Buy in the UK | Buy in Canada

Sam Acquillo has certainly had a chequered past. Engineering graduate of a prestigious US university, a former CEO of a building firm, he was also a professional boxer, a graduate of a court-mandated detox program (it doesn't seem to have taken), and a survivor of a bitter divorce that left him estranged from his daughter. Now he has washed up on Long Island's South Fork, his childhood home, where he keeps himself in Absolut and his dog in Alpo by doing carpentry on the upscale housing springing up all over the area.

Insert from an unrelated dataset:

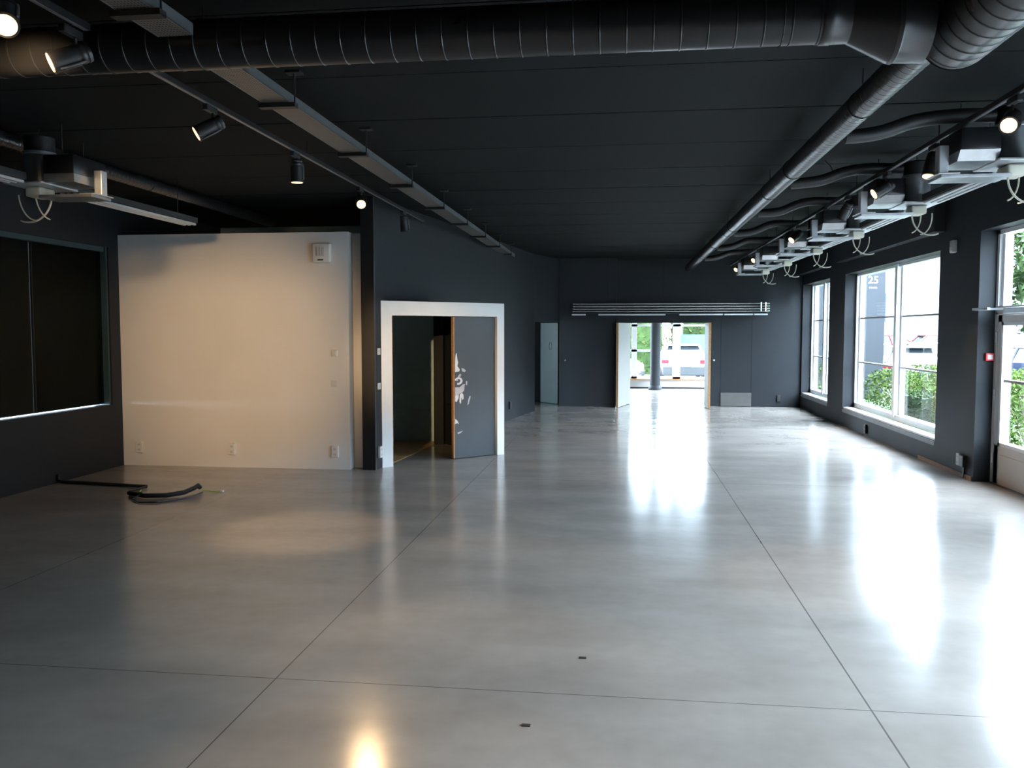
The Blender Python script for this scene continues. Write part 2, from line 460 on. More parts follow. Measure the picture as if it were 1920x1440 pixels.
# left window with closed shutter
r = bpy.data.objects.new('window_4', None); COL.objects.link(r); r.location = (XL, WL[0], .83); struct(r)
r['label'] = 'dark window with closed black shutter in the left wall'; r['category'] = 'window'
Lw = (XL, WL[0], .83)
f = MB(); f.box(XL - .16, XL - .02, WL[1] - .035, WL[1], .83, 2.88); f.box(XL - .16, XL - .04, WL[0], WL[0] + .06, .83, 2.88); f.box(XL - .16, XL - .04, WL[0], WL[1], 2.82, 2.88)
o = f.done('window_frame', M['gap_frame'], r, Lw, world=True); o.location = (0, 0, 0)
for a, b in ((WL[0] + .06, 7.35), (7.38, 9.05), (9.08, WL[1] - .035)):
    f = MB(); f.box(XL - .10, XL - .095, a, b, .855, 2.82)
    o = f.done('pane', M['dglass'], r, Lw, world=True); o.location = (0, 0, 0)
    f = MB(); f.box(XL - .15, XL - .13, a - .01, b + .01, .842, 2.85)
    o = f.done('shutter', M['shutter'], r, Lw, world=True); o.location = (0, 0, 0); o['label'] = 'black shutter panel'

# ------------------------------------------------------------------ glazed entrance door in the right wall
def part(mb_, name, m, root, L, label=None, smooth=False):
    o = mb_.done(name, m, root, L, world=True, smooth=smooth); o.location = (0, 0, 0)
    if label: o['label'] = label
    return o
L = (4.42, D[1], 0)
r = bpy.data.objects.new('door_2', None); COL.objects.link(r); r.location = L; struct(r)
r['label'] = 'glazed entrance door with greige frame at the right edge'; r['category'] = 'door'
xg = 4.42
f = MB(); f.box(xg - .06, xg + .08, D[1] - .06, D[1], 0, 2.02); f.box(xg - .06, xg + .08, D[0], D[0] + .06, 0, 2.02)
f.box(xg - .06, xg + .08, D[0], D[1], 1.985, 2.085)
part(f, 'door_frame', M['doorframe'], r, L)
f = MB(); f.box(xg - .06, xg + .08, D[1] - .06, D[1], 2.085, 2.97); f.box(xg - .06, xg + .08, D[0], D[0] + .06, 2.085, 2.97)
f.box(xg - .06, xg + .08, D[0], D[1], 2.92, 2.97); f.box(xg - .05, xg + .06, D[0] + 1.2, D[0] + 1.28, 2.085, 2.95)
f.box(xg - .03, xg + .06, D[1] - .13, D[1] - .06, 2.085, 2.92)
part(f, 'fanlight_frame', M['win'], r, L, 'white frame of the light above the door')
f = MB(); f.box(xg + .0, xg + .008, D[0] + .06, D[1] - .06, 2.09, 2.93)
part(f, 'fanlight_pane', M['glass'], r, L)
for a, b in ((9.52, 10.655), (8.315, 9.50)):
    f = MB()
    f.box(xg - .05, xg + .04, b - .10, b, .012, 1.98); f.box(xg - .05, xg + .04, a, a + .10, .012, 1.98)
    f.box(xg - .05, xg + .04, a, b, 1.90, 1.98)
    f.box(xg - .05, xg + .04, a, b, .012, .46)
    lf = part(f, 'door_leaf', M['doorframe'], r, L)
    f = MB(); f.box(xg - .058, xg - .05, a + .17, b - .17, .13, .36)
    o = f.done('kick_panel', M['doorframe'], lf, L, world=True); o.location = (0, 0, 0)
    f = MB(); f.box(xg - .056, xg + .045, b - .15, b - .10, .46, 1.90); f.box(xg - .056, xg + .045, a + .10, a + .15, .46, 1.90)
    f.box(xg - .056, xg + .045, a + .1, b - .1, .46, .50); f.box(xg - .056, xg + .045, a + .1, b - .1, 1.86, 1.90)
    o = f.done('glazing_bead', M['win'], lf, L, world=True); o.location = (0, 0, 0); o['label'] = 'white bead around the door glass'
    f = MB(); f.box(xg - .03, xg + .03, a + .15, b - .15, 1.205, 1.235)
    o = f.done('glazing_bar', M['transom'], lf, L, world=True); o.location = (0, 0, 0)
    f = MB(); f.box(xg - .004, xg + .004, a + .12, b - .12, .48, 1.88)
    o = f.done('pane', M['glass'], lf, L, world=True); o.location = (0, 0, 0)
for z in (.3, 1.05, 1.72):
    f = MB(); f.cyl((xg - .066, 10.66, z - .06), (xg - .066, 10.66, z + .06), .014, 10)
    part(f, 'hinge', M['plate'], r, L, 'bright metal hinge', True)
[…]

Sam seems not to desire anything but to be left alone to drink his vodka, chat with his dog (Eddie Van Halen), and read Immanuel Kant. Well, he does seem to have certain strong stirrings for Amanda, whose husband has left her what amounts to a fortune in real estate overlooking the water.

Sam must be protective of his head - one more concussion and he may face the fate of so many ex-boxers - mumbling, shaking, Parkinson's, or worse. But a confrontation in a bar parking lot with a several drunks spoiling for a fight makes it clear that even at fifty-something, Sam cannot be certain of a peaceful existence. And when one of the drunks turns up dead, his head bashed in by Sam's very own heavy-duty stapler, then Sam finds himself facing charges that could land him in prison for a very long time. As the local constabulary do not seem inclined to pursue matters much beyond the obvious, Sam must enlist a varied band of supporters to clear his name.

Sam is decidedly an attractive fantasy figure - able to ingest frightening quantities of alcohol and still remain largely upright, literate, witty, fast on his feet, quick with a literary allusion, and mad about his pooch. If Knopf flirts perilously close with terminal cuteness, he largely remains on the right side of adorable and he can construct a complex and complicated plot. While I had to suspend more disbelief than I care to at the spectacle of Sam reading Kant in a smoky bar between turns at the pool table (he is, happily, a rather poor player), I certainly enjoyed his company more than many other wise-cracking noir heroes.

This book is set in Southampton in early spring, a time when the ordinary year-round resident working folks are doing what they do and the terrifyingly rich have yet to come down from the city to occupy their mansions. All the same, despite the season, this would make a lovely book to take along to the beach and enjoy while sipping a vodka and tonic on the shore.